La escena duró unos cinco minutos pero la tensión que generaron hizo que pareciera eterna. Son muchos los que pasan y se quedan mirando y no sorprende que suceda porque el mismo vidrio parece querer provocarlo, sin embargo puede resultar incomodísimo según quien sea el espectador.
Yo que estaba ahí gracias a un boucher sentí la necesidad de demostrar de alguna manera que mi presencia era circunstancial y me sentí una idiota por pensarlo, como quien es sorprendido en la escena de un crimen e intenta explicar que nada tiene que ver con ello.
Esto me dejó pensando y me di cuenta, también, de que había elegido cintas, bicis y todas máquinas alejadas de la vidriera-escenario no por vergüenza sino para que nadie me viera en Megathlon, el gimnasio más careta de la ciudad. Como si estar en este lugar me jugara en contra o me humillara de alguna manera.

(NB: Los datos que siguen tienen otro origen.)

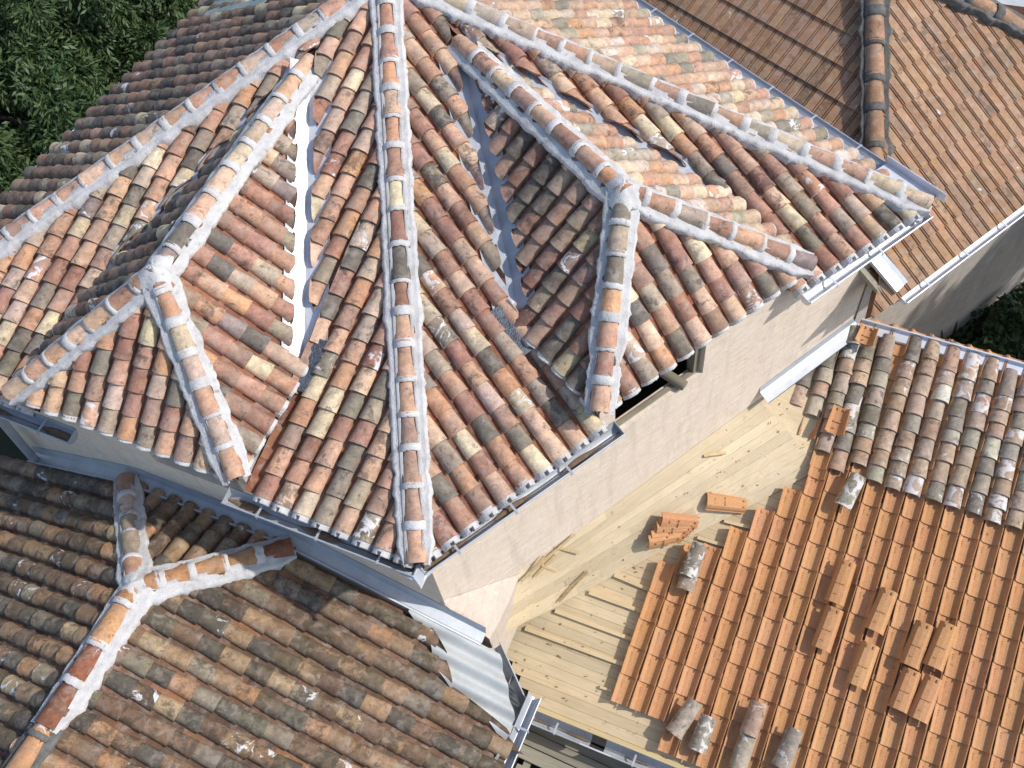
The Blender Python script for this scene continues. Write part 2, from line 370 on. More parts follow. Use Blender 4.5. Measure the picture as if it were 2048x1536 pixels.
def hip(name, parent, p0, p1, FA, FB, wa=.17, wb=.17, pal_=PT, r=.088, mort=MMORT, expo=.33, lift=.055, collar=True, jag=.03, mat=MT, cw=.075, mo=.25):
    """row of round ridge tiles from low end p0 to high end p1 bedded in mortar draping on faces FA, FB"""
    p0 = np.array(p0, float); p1 = np.array(p1, float); T = unit(p1-p0); L = np.linalg.norm(p1-p0)
    N = unit(FA.N+FB.N); N = unit(N-T*(N@T)); S = unit(np.cross(T, N))
    mb = MB(); t = -.05; cols = []
    while t < L-.05:
        e = expo*rnd(.9, 1.1); l_ = min(e+.06, L-t+.02); tint = pick(pal_)
        fx = (rnd(0, mo), rnd(0, .35), 0); s0 = rnd(.95, 1.05); rings = []
        for q in (0, .5, 1):
            rr = r*(1.08-.16*q)*s0; bs = p0+T*(t+l_*q)+N*(lift+.022*(1-q))
            rings.append([bs+S*(rr*math.cos(a))+N*(rr*.95*math.sin(a)) for a in np.linspace(math.pi, 0, 11)])
        mb.grid(rings, tint=tint, fx=fx)
        inn = [p0+T*(t)+N*(lift+.018)+S*(r*.92*s0*math.cos(a))+N*(r*.86*s0*math.sin(a)) for a in np.linspace(math.pi, 0, 11)]
        mb.grid([rings[0], inn], tint=tint, fx=fx)
        cols.append((t+e, s0)); t += e
    # first end plug
    o = mb.build(name, mat, parent, smooth=True)
    mm = MB(); sd = rnd(0, 100)
    for F, wd in ((FA, wa), (FB, wb)):
        D = np.cross(T, F.N); D = unit(D)
        if (D@S)*((F is FA and 1) or 1) == 0: pass
        # downhill side direction of this face
        D = D if (D@UP) < 0 else -D
        if abs(D[2]) < 1e-3: D = D
        if F.side is not None: D = D if D@F.side > 0 else -D
        g = []; nS = max(2, int(L/.03)+4)
        for i in range(nS):
            tt = -.07+(L+.1)*i/(nS-1)
            nz = mnoise.noise(Vector((tt*6, sd+wd*7, 0)))*jag+mnoise.noise(Vector((tt*22, sd, 3)))*jag*.6+mnoise.noise(Vector((tt*2., sd, 9)))*jag*.8
            sgn = 1.
            q = p0+T*tt
            hz = mnoise.noise(Vector((tt*9, sd, 7)))*.012
            an = rad(44+12*mnoise.noise(Vector((tt*6, sd, 12)))+3*mnoise.noise(Vector((tt*19, sd, 15)))); an2 = rad(24); rr = r*1.08
            wo = max(wd+nz, r*1.15); wo = r*1.1+(wo-r*1.1)*min(1, max(0, (tt+.06)/.2))
            g.append([q+D*rr*math.cos(an)*.985+N*(lift+.016+rr*math.sin(an)*.95), q+D*rr*math.cos(an)*1.02+N*(lift+.022+rr*math.sin(an)), q+D*(rr*math.cos(an2)+.01)+N*(lift+.012+rr*math.sin(an2)), q+D*(r*.95+(wo-r)*.5)+F.N*(.128+hz), q+D*(wo)+F.N*(.114+hz*1.4), q+D*(wo+.012)+F.N*(.02)])
        mm.grid(g)
    if collar:
        for (tc, s0) in cols[:-1]:
            cw_ = cw*rnd(.7, 1.4); rings = []
            for q, dr in ((-1, .0), (-.8, .011), (.6, .013), (1, -.002)):
                rr = r*1.03*s0+dr
                rings.append([p0+T*(tc+cw_/2*q+.012*mnoise.noise(Vector((a*3, tc*5, sd))))+N*(lift+.012)+S*(rr*math.cos(a))+N*((rr*.97+.004*mnoise.noise(Vector((a*4, tc*9, 2))))*math.sin(a)) for a in np.linspace(math.pi, 0, 13)])
            mm.grid(rings)
    mm.build('ridge_mortar', mort, o, smooth=True)
    return o
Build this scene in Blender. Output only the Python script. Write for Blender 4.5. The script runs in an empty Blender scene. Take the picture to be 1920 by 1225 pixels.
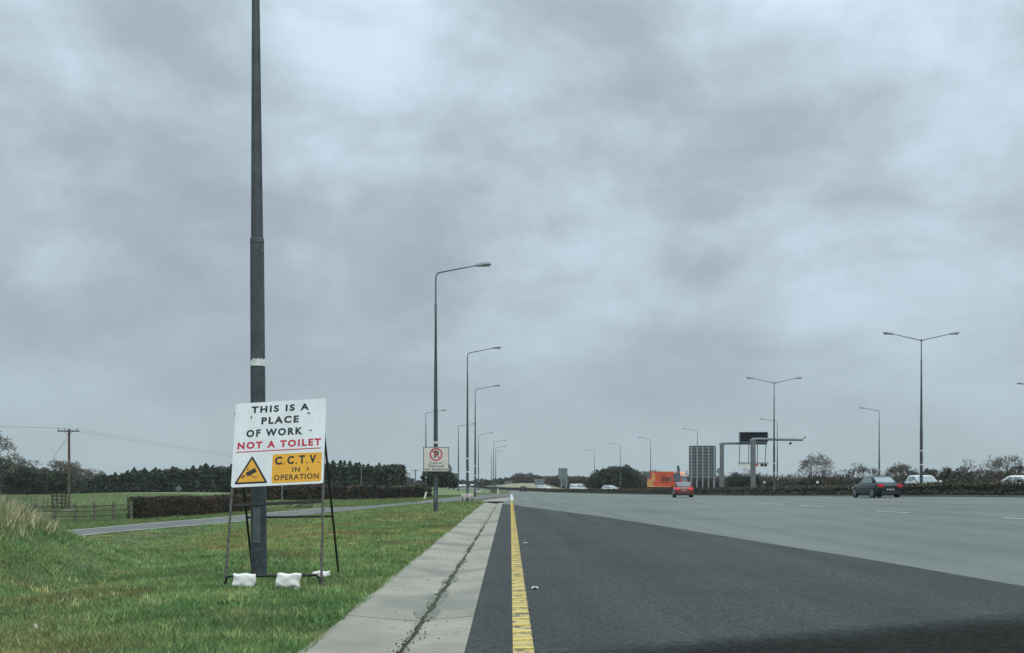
import bpy, math, random
import numpy as np
from mathutils import Vector, Matrix
PI = math.pi; R = math.radians
random.seed(7); rng = np.random.default_rng(7)
sc = bpy.context.scene
C = sc.collection
# ------------------------------------------------------------------ camera
F = 1900.0; H = 1.35; CX = 960.0; HY = 906.0        # focal length in px of the 1920 wide photo, eye height, horizon row
cd = bpy.data.cameras.new('camera'); cam = bpy.data.objects.new('camera', cd); C.objects.link(cam)
cd.sensor_width = 36; cd.lens = 36 * F / 1920; cd.shift_y = (HY - 612.5) / 1920
cd.clip_start = 0.1; cd.clip_end = 6000
cam.location = (0, 0, H); cam.rotation_euler = (PI / 2, 0, 0)
sc.camera = cam
# ------------------------------------------------------------------ world
W = bpy.data.worlds.new('World'); sc.world = W; W.use_nodes = True
nt = W.node_tree; nt.nodes.clear()
def N(t, ty, **k):
    n = t.nodes.new(ty)
    for a, b in k.items():
        if a.startswith('i_'):
            n.inputs[a[2:].replace('_', ' ')].default_value = b
        else: setattr(n, a, b)
    return n
SUN_EL, SUN_AZ = R(52), R(150)
out = N(nt, 'ShaderNodeOutputWorld'); bg = N(nt, 'ShaderNodeBackground')
sky = N(nt, 'ShaderNodeTexSky', sky_type='NISHITA', sun_disc=False)
sky.sun_elevation = SUN_EL; sky.sun_rotation = SUN_AZ
tc = N(nt, 'ShaderNodeTexCoord'); sep = N(nt, 'ShaderNodeSeparateXYZ'); nt.links.new(tc.outputs['Generated'], sep.inputs[0])
def M(t, op, a, b=None, c=None, clamp=False):
    n = t.nodes.new('ShaderNodeMath'); n.operation = op; n.use_clamp = clamp
    for i, v in enumerate((a, b, c)):
        if v is None: continue
        if isinstance(v, (int, float)): n.inputs[i].default_value = v
        else: t.links.new(v, n.inputs[i])
    return n.outputs[0]
zc = M(nt, 'ADD', M(nt, 'MAXIMUM', sep.outputs[2], 0.0), 0.30)
cmb = N(nt, 'ShaderNodeCombineXYZ')
nt.links.new(M(nt, 'DIVIDE', sep.outputs[0], zc), cmb.inputs[0])
nt.links.new(M(nt, 'DIVIDE', sep.outputs[1], zc), cmb.inputs[1])
def wn(scale, detail, rough, dist, off, sx=1, sy=1):
    mp = N(nt, 'ShaderNodeMapping'); mp.inputs['Location'].default_value = off; mp.inputs['Scale'].default_value = (sx, sy, 1)
    nt.links.new(cmb.outputs[0], mp.inputs[0])
    n = N(nt, 'ShaderNodeTexNoise'); n.inputs['Scale'].default_value = scale; n.inputs['Detail'].default_value = detail
    n.inputs['Roughness'].default_value = rough; n.inputs['Distortion'].default_value = dist
    nt.links.new(mp.outputs[0], n.inputs[0]); return n.outputs[0]
big = wn(0.95, 3, .45, .25, (3.1, 1.7, 0), .75, 1.0)
mpf = N(nt, 'ShaderNodeMapping'); mpf.inputs['Scale'].default_value = (1, 1, 1.7); mpf.inputs['Location'].default_value = (.4, 2.2, 0); nt.links.new(tc.outputs['Generated'], mpf.inputs[0])
nf = N(nt, 'ShaderNodeTexNoise'); nf.inputs['Scale'].default_value = 5.5; nf.inputs['Detail'].default_value = 7; nf.inputs['Roughness'].default_value = .55; nf.inputs['Distortion'].default_value = .12
nt.links.new(mpf.outputs[0], nf.inputs[0]); fine = nf.outputs[0]
mix = M(nt, 'ADD', M(nt, 'MULTIPLY', big, .28), M(nt, 'MULTIPLY', fine, .72))
# cloud masses: soft billows at fixed directions in the sky, broken up by noise
wnz = N(nt, 'ShaderNodeTexNoise'); wnz.inputs['Scale'].default_value = 4; wnz.inputs['Detail'].default_value = 6; nt.links.new(tc.outputs['Generated'], wnz.inputs[0])
wsub = N(nt, 'ShaderNodeVectorMath', operation='MULTIPLY_ADD'); nt.links.new(wnz.outputs['Color'], wsub.inputs[0]); wsub.inputs[1].default_value = (.17, .17, .15); nt.links.new(tc.outputs['Generated'], wsub.inputs[2])
wof = N(nt, 'ShaderNodeVectorMath', operation='SUBTRACT'); nt.links.new(wsub.outputs[0], wof.inputs[0]); wof.inputs[1].default_value = (.085, .085, .075)
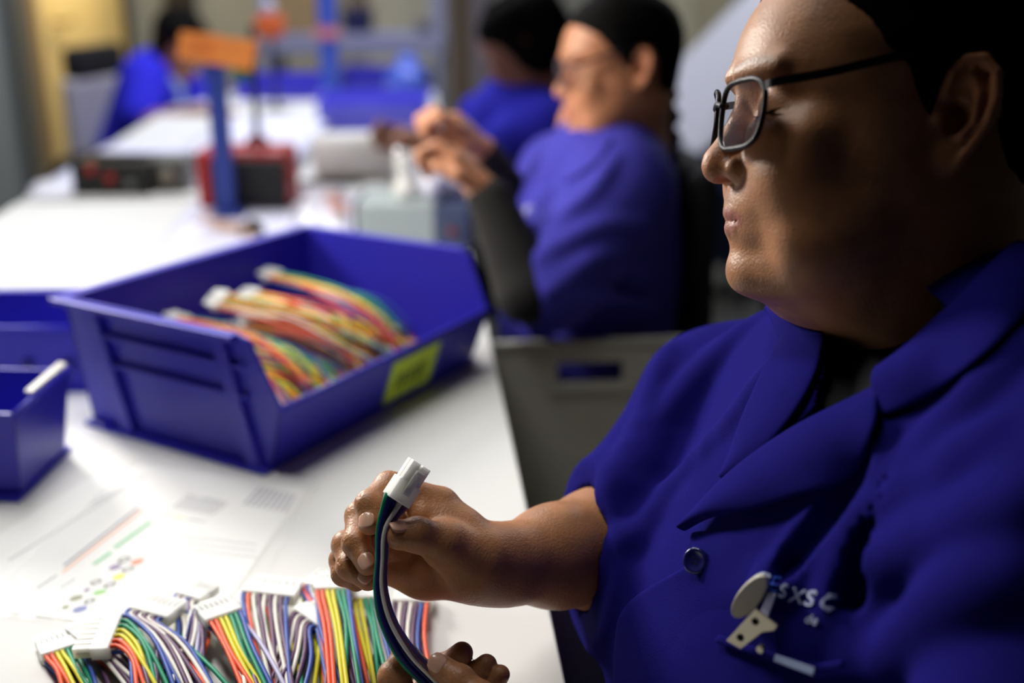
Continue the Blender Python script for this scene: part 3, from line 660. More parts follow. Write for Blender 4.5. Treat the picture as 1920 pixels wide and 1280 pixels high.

Cuando pasan cosas así nos damos cuenta de que el 'nos chupa un huevo lo que piensen' es ilusorio y que en cierta forma estamos permanentemente cuidando lo que los otros ven de nosotros mismos. Recordé, de pronto, miles de situaciones donde me encontré en total desintonía con el entorno y de alguna manera mostré mi no pertenencia, casi repudio al lugar con pequeños gestos como una visible cara orto o brazos cruzados.
Vivimos criticando y descubriendo a los otros en distintas escenas de crímenes que también nosotros cometemos. Señalamos con tanta dureza a quienes cambian de opinión que a veces nos tienta más seguir siendo un sorete que cambiar para mejor.
Los índices acusadores nunca van a descansar hasta que los nuestros bajen la guardia y quizá, ni cuando eso suceda. Cualquier cosa que hagamos o dejemos de hacer pasa por una lupa hipócrita que no reconoce a quien la sostiene sino que persigue principalmente a quienes más pegada al cuerpo tienen la remera.
No recuerdo exactamente quién pero un filósofo que leímos en la facu decía que las ideologías y los ismos en general acentúan el sufrimiento. Creo que encontré una escena donde esto se ve bien clarito.

Tal vez por eso le huyo a los grupos cerrados y me divierto deambulando entre minorías.